====== Collected data

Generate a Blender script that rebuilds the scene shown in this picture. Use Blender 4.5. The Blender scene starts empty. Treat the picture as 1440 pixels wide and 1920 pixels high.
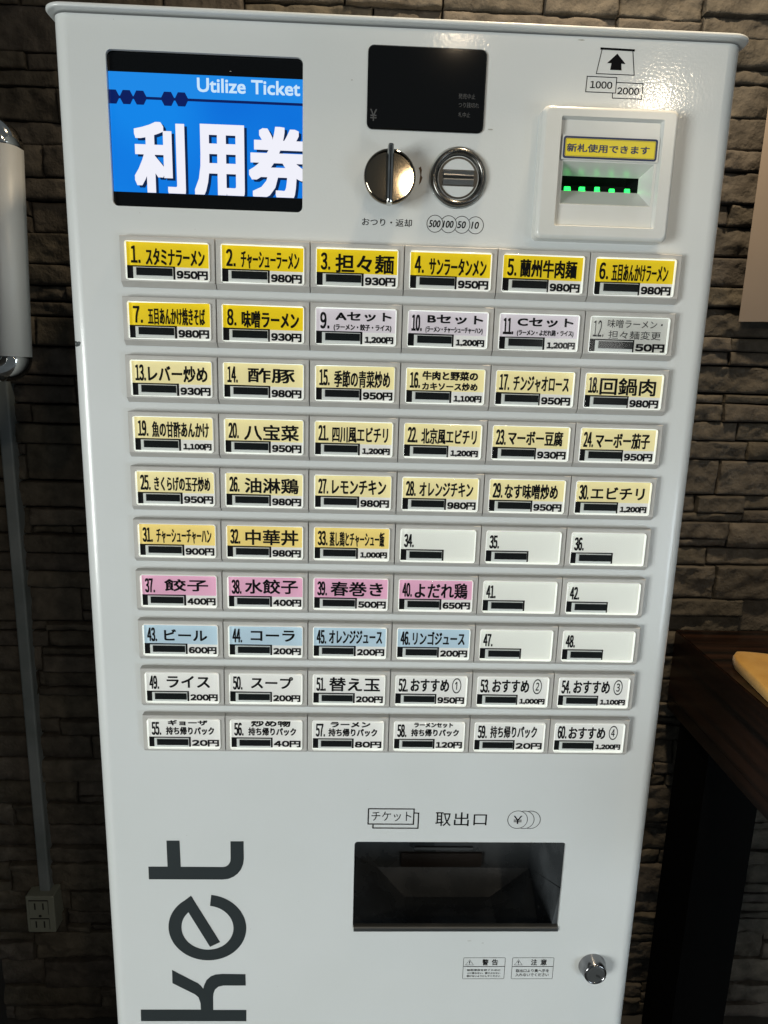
import bpy, bmesh, math, random
from mathutils import Vector, Matrix, Euler, noise
from mathutils.geometry import tessellate_polygon
S = bpy.context.scene
COL = S.collection
random.seed(7)
R = math.radians

# ------------------------------------------------------------------ camera, world, lights, exposure
ZO = 1.22                                   # height of the top of the first button row above the floor
CAM_EUL = Euler((1.35971546, -0.0285177188, -0.0307841648))
CAM_LOC = Vector((-0.0340623558, -0.621821513, ZO - 0.0985525511))
FPX = 1300.0                                # focal length in pixels of the 1440 x 1920 photograph
cd = bpy.data.cameras.new('camera')
cam = bpy.data.objects.new('camera', cd); COL.objects.link(cam)
cam.location = CAM_LOC; cam.rotation_euler = CAM_EUL
cd.sensor_width = 36.0; cd.lens = FPX / 1920 * 36; cd.clip_start = 0.02; cd.clip_end = 60
S.camera = cam

w = bpy.data.worlds.new('World'); S.world = w; w.use_nodes = True
bg = w.node_tree.nodes['Background']
bg.inputs[0].default_value = (0.80, 0.92, 1.0, 1); bg.inputs[1].default_value = 0.12

def area(name, loc, target, sx, sy, watts, col, spread=180):
    l = bpy.data.lights.new(name, 'AREA'); l.shape = 'RECTANGLE'; l.size = sx; l.size_y = sy
    l.energy = watts; l.color = col; l.spread = R(spread)
    o = bpy.data.objects.new(name, l); COL.objects.link(o); o.location = loc
    o.rotation_euler = (Vector(target) - Vector(loc)).to_track_quat('-Z', 'Y').to_euler()
    return o
def spot(name, loc, target, watts, col, size, angle, blend=0.6):
    l = bpy.data.lights.new(name, 'SPOT'); l.energy = watts; l.color = col
    l.shadow_soft_size = size; l.spot_size = R(angle); l.spot_blend = blend
    o = bpy.data.objects.new(name, l); COL.objects.link(o); o.location = loc
    o.rotation_euler = (Vector(target) - Vector(loc)).to_track_quat('-Z', 'Y').to_euler()
    return o
# daylight from a big shop window behind and to the left of the photographer
area('window_light', (-3.3, -3.0, ZO - 0.75), (0.0, 0.0, ZO - 0.62), 1.4, 1.6, 62, (0.95, 0.985, 0.95), 120)
# added low fill from the right, brightening the bottom of the panel
area('fill_light', (1.5, -1.7, ZO - 0.85), (0.0, 0.0, ZO - 0.85), 0.8, 0.6, 1.9, (0.78, 0.91, 1.0), 62)
# ceiling downlights
spot('downlight', (0.33, -2.54, ZO + 1.25), (0.0, 0.0, ZO + 0.0), 14, (1.0, 0.78, 0.52), 0.045, 80)
spot('downlight', (1.44, -3.24, ZO + 1.25), (0.3, 0.0, ZO + 0.0), 34, (1.0, 0.84, 0.62), 0.07, 80)
spot('downlight', (0.24, -0.06, ZO + 0.92), (0.22, 0.36, ZO + 0.1), 60, (1.0, 0.80, 0.54), 0.05, 88, 1.0)
spot('window_gleam', (1.12, -3.0, ZO + 0.0), (0.2, 0.0, ZO - 0.1), 3.2, (1.0, 0.98, 0.94), 0.17, 40)

S.view_settings.view_transform = 'Standard'; S.view_settings.look = 'None'
S.view_settings.exposure = 0.0; S.view_settings.gamma = 1.0; S.view_settings.use_curve_mapping = False
S.cycles.max_bounces = 8; S.cycles.transparent_max_bounces = 12

# ------------------------------------------------------------------ measuring on real planes
MR = CAM_EUL.to_matrix()
def ray(px, py): return MR @ Vector(((px - 720) / FPX, -(py - 960) / FPX, -1))
def at(px, py, Y):
    d = ray(px, py); return CAM_LOC + d * ((Y - CAM_LOC.y) / d.y)
def atx(px, py, X):
    d = ray(px, py); return CAM_LOC + d * ((X - CAM_LOC.x) / d.x)

YP = 0.007            # front of the steel panel; the button housings come forward to y = 0
YW = 0.385            # mean plane of the stone wall

# ------------------------------------------------------------------ materials
def srgb(r, g, b):
    f = lambda c: (c / 255 / 12.92) if c / 255 <= 0.04045 else ((c / 255 + 0.055) / 1.055) ** 2.4
    return (f(r), f(g), f(b))
def mat(name, col, rough=0.5, metal=0.0, emit=0.0, ecol=None, spec=0.5, coat=0.0):
    m = bpy.data.materials.new(name); m.use_nodes = True
    p = m.node_tree.nodes['Principled BSDF']
    p.inputs['Base Color'].default_value = (*col, 1); p.inputs['Roughness'].default_value = rough
    p.inputs['Metallic'].default_value = metal; p.inputs['Specular IOR Level'].default_value = spec
    p.inputs['Coat Weight'].default_value = coat
    if emit:
        p.inputs['Emission Color'].default_value = (*(ecol or col), 1); p.inputs['Emission Strength'].default_value = emit
    return m
def N(m, t, **kw):
    n = m.node_tree.nodes.new(t)
    for k, v in kw.items(): setattr(n, k, v)
    return n
def L(m, a, b): m.node_tree.links.new(a, b)
def P(m): return m.node_tree.nodes['Principled BSDF']
def coords(m, scale=(1, 1, 1)):
    g = N(m, 'ShaderNodeNewGeometry'); mp = N(m, 'ShaderNodeMapping')
    mp.inputs['Scale'].default_value = scale; L(m, g.outputs['Position'], mp.inputs['Vector'])
    return mp.outputs[0]
def bump(m, scale, strength, dist, detail=2.0, vscale=(1, 1, 1), base=None):
    n = N(m, 'ShaderNodeTexNoise'); n.inputs['Scale'].default_value = scale; n.inputs['Detail'].default_value = detail
    L(m, coords(m, vscale), n.inputs['Vector'])
    b = N(m, 'ShaderNodeBump'); b.inputs['Strength'].default_value = strength; b.inputs['Distance'].default_value = dist
    L(m, n.outputs['Fac'], b.inputs['Height'])
    if base: L(m, base, b.inputs['Normal'])
    L(m, b.outputs[0], P(m).inputs['Normal']); return b.outputs[0]
def mottle(m, c0, c1, scale, detail=4, lo=0.35, hi=0.65, vscale=(1, 1, 1), rough=None):
    n = N(m, 'ShaderNodeTexNoise'); n.inputs['Scale'].default_value = scale; n.inputs['Detail'].default_value = detail
    L(m, coords(m, vscale), n.inputs['Vector'])
    r = N(m, 'ShaderNodeValToRGB'); e = r.color_ramp.elements
    e[0].position = lo; e[0].color = (*c0, 1); e[1].position = hi; e[1].color = (*c1, 1)
    L(m, n.outputs['Fac'], r.inputs[0]); L(m, r.outputs[0], P(m).inputs['Base Color'])
    if rough:
        q = N(m, 'ShaderNodeMapRange'); q.inputs['To Min'].default_value = rough[0]; q.inputs['To Max'].default_value = rough[1]
        L(m, n.outputs['Fac'], q.inputs[0]); L(m, q.outputs[0], P(m).inputs['Roughness'])
    return r.outputs[0]

M_paint = mat('white_powder_paint', (0.66, 0.68, 0.67), 0.30, coat=0.3)
sm = N(M_paint, 'ShaderNodeTexNoise'); sm.inputs['Scale'].default_value = 14; sm.inputs['Detail'].default_value = 7; sm.inputs['Distortion'].default_value = 1.2
L(M_paint, coords(M_paint), sm.inputs['Vector']); sq_ = N(M_paint, 'ShaderNodeMapRange'); sq_.inputs['From Min'].default_value = 0.35; sq_.inputs['From Max'].default_value = 0.7; sq_.inputs['To Min'].default_value = 0.05; sq_.inputs['To Max'].default_value = 0.13
L(M_paint, sm.outputs['Fac'], sq_.inputs[0]); L(M_paint, sq_.outputs[0], P(M_paint).inputs['Coat Roughness'])
mottle(M_paint, (0.650, 0.672, 0.660), (0.672, 0.692, 0.686), 9, 6, 0.3, 0.7, rough=(0.25, 0.36))
L(M_paint, bump(M_paint, 420, 0.15, 0.0004, 1.5), P(M_paint).inputs['Coat Normal'])
M_house = mat('grey_button_plastic', (0.30, 0.295, 0.285), 0.42)
mottle(M_house, (0.455, 0.442, 0.415), (0.49, 0.478, 0.45), 60, 5)
M_ivory = mat('ivory_plastic', (0.68, 0.685, 0.655), 0.24)
mottle(M_ivory, (0.66, 0.665, 0.63), (0.70, 0.705, 0.68), 25, 4)
M_rim = mat('lit_frosted_rim', (0.85, 0.87, 0.84), 0.3, emit=0.42, ecol=(0.97, 1.0, 0.95))
M_ink = mat('black_ink', (0.005, 0.005, 0.006), 0.6, spec=0.08)
M_ink2 = mat('charcoal_vinyl', (0.022, 0.029, 0.031), 0.45)
M_navyink = mat('navy_ink', (0.012, 0.03, 0.10), 0.4)
M_greyink = mat('grey_ink', (0.055, 0.06, 0.065), 0.4)
M_lens = mat('black_lamp_lens', (0.008, 0.010, 0.010), 0.14)
M_chrome = mat('chrome', (0.62, 0.62, 0.60), 0.07, 1.0)
mottle(M_chrome, (0.5, 0.5, 0.48), (0.66, 0.66, 0.64), 90, 4, rough=(0.04, 0.16))
M_knob = mat('worn_chrome', (0.22, 0.19, 0.145), 0.045, 1.0)
M_steel = mat('brushed_steel', (0.14, 0.137, 0.13), 0.24, 1.0); M_bar = mat('satin_steel_bar', (0.45, 0.44, 0.42), 0.34, 1.0)
M_lockface = mat('dull_lock_face', (0.12, 0.125, 0.125), 0.55, 1.0)
M_glass_black = mat('black_glass', (0.002, 0.002, 0.002), 0.045)
M_black = mat('black_plastic', (0.03, 0.03, 0.03), 0.32)
mottle(M_black, (0.046, 0.051, 0.055), (0.085, 0.092, 0.098), 26, 6, 0.4, 0.75, rough=(0.16, 0.4))
M_brown = mat('opening_brown', (0.016, 0.011, 0.008), 0.6)
M_sideblack = mat('shadow_gap_black', (0.01, 0.01, 0.01), 0.7)
M_yellowst = mat('yellow_sticker', srgb(238, 214, 18), 0.3)
M_led = mat('green_led', (0.03, 0.4, 0.1), 0.3, emit=5.0, ecol=(0.004, 0.55, 0.05))
M_scuff = mat('scuff', (0.05, 0.06, 0.06), 0.7)
M_rust = mat('worn_brown_mark', (0.10, 0.055, 0.025), 0.7)
M_dirt = mat('faint_grime', (0.36, 0.35, 0.31), 0.55)
M_alu = mat('satin_aluminium', (0.80, 0.795, 0.76), 0.46, 0.1)
M_teal = mat('dark_teal_board', (0.006, 0.045, 0.065), 0.35)
M_duct = mat('grey_duct_plastic', (0.20, 0.225, 0.235), 0.45)
mottle(M_duct, (0.15, 0.175, 0.18), (0.22, 0.245, 0.255), 14, 5)
M_outlet = mat('ivory_outlet_plastic', (0.22, 0.23, 0.19), 0.45)
M_paper = mat('beige_paper', (0.26, 0.205, 0.16), 0.55)
mottle(M_paper, (0.245, 0.195, 0.152), (0.27, 0.215, 0.168), 6, 4)
M_clear = bpy.data.materials.new('clear_acrylic'); M_clear.use_nodes = True
nt = M_clear.node_tree; nt.nodes.remove(nt.nodes['Principled BSDF'])
tr = N(M_clear, 'ShaderNodeBsdfTransparent'); gl = N(M_clear, 'ShaderNodeBsdfGlossy'); mx = N(M_clear, 'ShaderNodeMixShader'); fr = N(M_clear, 'ShaderNodeFresnel')
tr.inputs[0].default_value = (0.97, 0.985, 0.97, 1); gl.inputs['Roughness'].default_value = 0.05; fr.inputs['IOR'].default_value = 1.36
L(M_clear, fr.outputs[0], mx.inputs[0]); L(M_clear, tr.outputs[0], mx.inputs[1]); L(M_clear, gl.outputs[0], mx.inputs[2]); L(M_clear, mx.outputs[0], nt.nodes['Material Output'].inputs[0])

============

• **Task to carry out**
Begin at the first line of the material and copy each line exactly through the one containing "bg.inputs[0].default_value = (0.80, 0.92, 1.0, 1);". Omit pictures.

• **Result for this task**
Generate a Blender script that rebuilds the scene shown in this picture. Use Blender 4.5. The Blender scene starts empty. Treat the picture as 1440 pixels wide and 1920 pixels high.
import bpy, bmesh, math, random
from mathutils import Vector, Matrix, Euler, noise
from mathutils.geometry import tessellate_polygon
S = bpy.context.scene
COL = S.collection
random.seed(7)
R = math.radians

# ------------------------------------------------------------------ camera, world, lights, exposure
ZO = 1.22                                   # height of the top of the first button row above the floor
CAM_EUL = Euler((1.35971546, -0.0285177188, -0.0307841648))
CAM_LOC = Vector((-0.0340623558, -0.621821513, ZO - 0.0985525511))
FPX = 1300.0                                # focal length in pixels of the 1440 x 1920 photograph
cd = bpy.data.cameras.new('camera')
cam = bpy.data.objects.new('camera', cd); COL.objects.link(cam)
cam.location = CAM_LOC; cam.rotation_euler = CAM_EUL
cd.sensor_width = 36.0; cd.lens = FPX / 1920 * 36; cd.clip_start = 0.02; cd.clip_end = 60
S.camera = cam

w = bpy.data.worlds.new('World'); S.world = w; w.use_nodes = True
bg = w.node_tree.nodes['Background']
bg.inputs[0].default_value = (0.80, 0.92, 1.0, 1); bg.inputs[1].default_value = 0.12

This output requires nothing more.